Shrimp-Like Fossil Confirms Antarctica Was Once Warmer
Windswept and frigid, Antarctica's Dry Valleys region is among the most inhospitable on Earth. But it wasn't always that way.
Scientists have discovered the fossil of a 14 million-year-old crustacean lurking in the sediments of an ancient lake. Together with well-preserved mosses, these tiny cousins of shrimp -- called Ostracods -- offer new evidence that the icy continent was once much warmer.
Led by Mark Williams of the University of Leicester in the United Kingdom, a team of researchers sifted through sediments left by the ancient Lake Boreas, looking for signs of Antarctica's climate history. What they found stunned them.
"One of my students working on a microscope said 'could there be little eyes staring back at me?'" Allan Ashworth of North Dakota State University in Fargo said. "I said 'No,'" but further examination proved that's exactly what they were -- Ostracod eyes.
Some 60,000 species of Ostracods thrive today around the planet in both fresh and salt water.
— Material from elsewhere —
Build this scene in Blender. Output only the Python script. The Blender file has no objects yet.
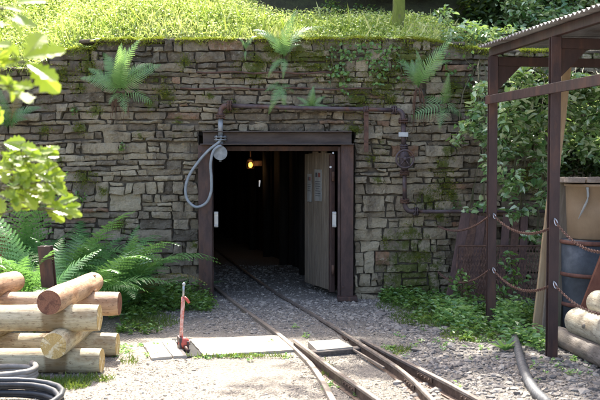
import bpy, bmesh, math, random
import numpy as np
from mathutils import Vector, Matrix, Euler, noise as mnoise
random.seed(7); RNG = np.random.default_rng(11)
SC = bpy.context.scene; COL = SC.collection
R = math.radians; PI = math.pi

# ------------------------------------------------------------------ camera model (600x400 photo pixels -> rays)
F = 900.0; CH = 1.7; PITCH = math.atan(40 / F)
def ray(px, py):
    x = (px - 300) / F; y = -(py - 200) / F
    c, s = math.cos(PITCH), math.sin(PITCH)
    return Vector((x, c + y * s, -s + y * c))
def G(px, py, z=0.0):
    d = ray(px, py); t = (z - CH) / d.z
    return Vector((0, 0, CH)) + d * t
def P(px, py, Y):
    d = ray(px, py); t = Y / d.y
    return Vector((0, 0, CH)) + d * t
YW = 10.93

# ------------------------------------------------------------------ node helpers
def new_mat(name):
    m = bpy.data.materials.new(name); m.use_nodes = True
    nt = m.node_tree; nt.nodes.clear()
    out = nt.nodes.new('ShaderNodeOutputMaterial')
    return m, nt, out
class NT:
    def __init__(s, nt): s.nt = nt
    def n(s, t, **kw):
        nd = s.nt.nodes.new(t)
        for k, v in kw.items():
            if k in nd.inputs: nd.inputs[k].default_value = v
            else: setattr(nd, k, v)
        return nd
    def l(s, a, b): s.nt.links.new(a, b)
    def coord(s, kind='Object'): return s.n('ShaderNodeTexCoord').outputs[kind]
    def noise(s, vec, scale, detail=4, rough=.6, dist=0):
        nd = s.n('ShaderNodeTexNoise'); nd.inputs['Scale'].default_value = scale
        nd.inputs['Detail'].default_value = detail; nd.inputs['Roughness'].default_value = rough
        nd.inputs['Distortion'].default_value = dist
        if vec is not None: s.l(vec, nd.inputs['Vector'])
        return nd.outputs['Fac']
    def mapping(s, vec, scale=(1, 1, 1), loc=(0, 0, 0)):
        nd = s.n('ShaderNodeMapping'); nd.inputs['Scale'].default_value = scale; nd.inputs['Location'].default_value = loc
        s.l(vec, nd.inputs['Vector']); return nd.outputs['Vector']
    def ramp(s, fac, stops, interp='LINEAR'):
        nd = s.n('ShaderNodeValToRGB'); cr = nd.color_ramp; cr.interpolation = interp
        while len(cr.elements) > 1: cr.elements.remove(cr.elements[-1])
        cr.elements[0].position = stops[0][0]; cr.elements[0].color = c4(stops[0][1])
        for p, c in stops[1:]:
            e = cr.elements.new(p); e.color = c4(c)
        s.l(fac, nd.inputs['Fac']); return nd.outputs['Color']
    def mix(s, fac, a, b, mode='MIX'):
        nd = s.n('ShaderNodeMix'); nd.data_type = 'RGBA'; nd.blend_type = mode; nd.clamp_factor = True
        for si, v in ((0, fac), (6, a), (7, b)):
            if hasattr(v, 'is_output'): s.l(v, nd.inputs[si])
            elif si == 0: nd.inputs[si].default_value = v
            else: nd.inputs[si].default_value = c4(v)
        return nd.outputs[2]
    def math(s, op, a, b=0.0):
        nd = s.n('ShaderNodeMath'); nd.operation = op
        for i, v in enumerate((a, b)):
            if hasattr(v, 'is_output'): s.l(v, nd.inputs[i])
            else: nd.inputs[i].default_value = v
        return nd.outputs[0]
    def attr(s, name='tint'):
        nd = s.n('ShaderNodeAttribute'); nd.attribute_name = name; return nd.outputs['Fac']
    def bump(s, h, strength, dist=.01, normal=None):
        nd = s.n('ShaderNodeBump'); nd.inputs['Strength'].default_value = strength; nd.inputs['Distance'].default_value = dist
        s.l(h, nd.inputs['Height'])
        if normal is not None: s.l(normal, nd.inputs['Normal'])
        return nd.outputs['Normal']
    def pbr(s, out, col, rough=.7, metal=0, normal=None, spec=.5):
        p = s.n('ShaderNodeBsdfPrincipled')
        if hasattr(col, 'is_output'): s.l(col, p.inputs['Base Color'])
        else: p.inputs['Base Color'].default_value = c4(col)
        if hasattr(rough, 'is_output'): s.l(rough, p.inputs['Roughness'])
        else: p.inputs['Roughness'].default_value = rough
        p.inputs['Metallic'].default_value = metal
        p.inputs['Specular IOR Level'].default_value = spec
        if normal is not None: s.l(normal, p.inputs['Normal'])
        if out is not None: s.l(p.outputs[0], out.inputs['Surface'])
        return p
def c4(c): return (c[0], c[1], c[2], 1.0) if len(c) == 3 else c

def mat_leaf(name, a, b, rough=.38, trans=.3, third=None, spec=.5, tcol=(.32, .42, .03)):
    m, nt, out = new_mat(name); N = NT(nt)
    t = N.attr('tint')
    stops = [(0, a), (1, b)] if third is None else [(0, a), (.55, b), (.82, third)]
    c = N.ramp(t, stops)
    p = N.pbr(None, c, rough, spec=spec)
    tr = N.n('ShaderNodeBsdfTranslucent')
    tc = N.mix(.55, c, tcol); N.l(tc, tr.inputs['Color'])
    mx = N.n('ShaderNodeMixShader'); mx.inputs[0].default_value = trans
    N.l(p.outputs[0], mx.inputs[1]); N.l(tr.outputs[0], mx.inputs[2]); N.l(mx.outputs[0], out.inputs['Surface'])
    return m

def mat_stone():
    m, nt, out = new_mat('dry_stone'); N = NT(nt)
    co = N.coord(); t = N.attr('tint')
    base = N.ramp(t, [(0, (.10, .08, .06)), (.22, (.25, .21, .155)), (.45, (.40, .345, .25)), (.7, (.52, .455, .335)), (.93, (.62, .55, .41)), (1, (.36, .20, .12))])
    n1 = N.noise(co, 9, 6, .65); n2 = N.noise(co, 45, 5, .7)
    base = N.mix(N.ramp(n1, [(.35, (0, 0, 0)), (.7, (1, 1, 1))]), base, N.mix(.6, base, (.42, .39, .32)))
    base = N.mix(N.ramp(n2, [(.3, (.4,) * 3), (.5, (0,) * 3)]), base, (.07, .06, .05))
    v = N.noise(N.mapping(co, (1.4, 1, .5)), 2.3, 6, .75); base = N.mix(N.ramp(v, [(.48, (0,) * 3), (.62, (.6,) * 3)]), base, (.085, .07, .06))
    # pale lichen
    v = N.noise(co, 13, 5, .7); base = N.mix(N.ramp(v, [(.60, (0,) * 3), (.68, (.7,) * 3)]), base, (.55, .53, .43))
    # rust/iron staining, very faint
    v = N.noise(N.mapping(co, (2.5, 2.5, .7)), 1.3, 4); base = N.mix(N.ramp(v, [(.58, (0,) * 3), (.75, (.45,) * 3)]), base, (.16, .085, .05))
    # damp dark patches
    v = N.noise(co, 1.1, 5, .7); base = N.mix(N.ramp(v, [(.5, (0,) * 3), (.7, (.5,) * 3)]), base, (.12, .10, .085))
    base = N.mix(1.0, base, (1.0, .955, .86), 'MULTIPLY')
    # algae / moss film
    mo = N.attr('moss'); nn = N.noise(co, 11, 8, .85)
    k = N.math('ADD', mo, N.math('MULTIPLY', N.math('SUBTRACT', nn, .53), 3.2))
    base = N.mix(N.ramp(k, [(.45, (0,) * 3), (.75, (.9,) * 3)]), base, N.mix(n2, (.06, .085, .012), (.16, .19, .035)))
    h = N.math('ADD', N.math('MULTIPLY', N.noise(co, 26, 8, .78), 1.2), N.math('MULTIPLY', N.noise(N.mapping(co, (1, 1, 3)), 60, 4, .7), .5))
    N.pbr(out, base, .9, normal=N.bump(h, 1.0, .035), spec=.2)
    return m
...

The tiny invertebrates are found in places where summer temperatures are as low as 5 degrees Centigrade (41 degrees Fahrenheit). But there are none alive in the Antarctic Dry Valleys, where the austral summer averages between -15 and -20 degrees C (5 to -4 degrees F).
Scientists know that Antarctica used to be much warmer -- fossil leaves from ancient plants have been found to exist up until around 40 million years ago, and pollen has been dated to as early as 20 million years ago.
But how the continent came to be so cold is something of a mystery.
Around 14 million years ago, scientists are fairly certain the climate resembled modern-day Alaska. Within a million years a deep freeze had settled in, and the ice sheets grew to mammoth proportions, where they mostly remain today.
The newly discovered Ostracod fossils confirm that the changes -- which until now had only been observed in ocean floor sediments -- were also playing out on land in Antarctica.
"We've shown that this change in climate had a profound impact on Antarctica," Ashworth said. "The evidence tends to suggest the threshold of temperature was never reached again in that part of Antarctica. We'd argue that it's been locked down and frozen for the past 14 million years."
Timothy Naish of Victoria University of Wellington in New Zealand agreed that the team's study was "important to our understanding of Antarctic climate." But he added that there's still a lot of uncertainty about what happened after the 14-million-year mark.
"We see a lot of variability in climate, and there is evidence that a significant amount of the Antarctic ice sheets melted recently, around three million years ago," before freezing again, Naish told Discovery News.